All the work is done in the resume code from linux-2.6.x/arch/blackfin/mach-common/entry.S

This code saves the current context and then recovers the context of the new task. After that time a rts will return the code to the new task since the program counter and the stack pointer have all been set up to point to the ones saved when the new task was switched from.

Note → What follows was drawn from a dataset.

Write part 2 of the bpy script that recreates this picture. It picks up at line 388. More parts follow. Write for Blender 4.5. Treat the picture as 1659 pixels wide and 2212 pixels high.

This code does do a secondary jump to dummy new task to allow the stack and frame pointers to be recovered.

ENTRY(resume)
        /*
         * Beware - when entering resume, prev (the current task) is
         * in r0, next (the new task) is in r1.
         */
        p0 = r0;
        p1 = r1;
        [--sp] = rets;
        [--sp] = fp;
 
        /* save usp */
        p2 = usp;
        [p0+(TASK_THREAD+THREAD_USP)] = p2;
 
        /* save current kernel stack pointer */
        [p0+(TASK_THREAD+THREAD_KSP)] = sp;
 
        /* save program counter */
        r1.l = new_old_task;
        r1.h = new_old_task;
        [p0+(TASK_THREAD+THREAD_PC)] = r1;
 
        /* restore the kernel stack pointer */
        sp = [p1+(TASK_THREAD+THREAD_KSP)];
 
        /* restore user stack pointer */
        p0 = [p1+(TASK_THREAD+THREAD_USP)];
        usp = p0;
 
        /* restore pc */
        p0 = [p1+(TASK_THREAD+THREAD_PC)];
        jump (p0);
 
        /*
         * Following code actually lands up in a new (old) task.
         */
 
new_old_task:
        fp = [sp++];
        rets = [sp++];
 
        /*
         * When we come out of resume, r0 carries "old" task, becuase we are
         * in "new" task.
         */
        rts;

What about Memory Switching

The switch_mm code does the work of switching between the old task and the new task's memory structures We'll find that code in this file linux-2.6.x/include/asm/mmu_context.h

static inline void switch_mm(struct mm_struct *prev, struct mm_struct *next, struct task_
struct *tsk)
{
}

No surprise, the blackfin has no memory management unit and hence no code required to set the system up to accomodate the new task's memory area.

Expect to see a lot more code in this function on other architectures.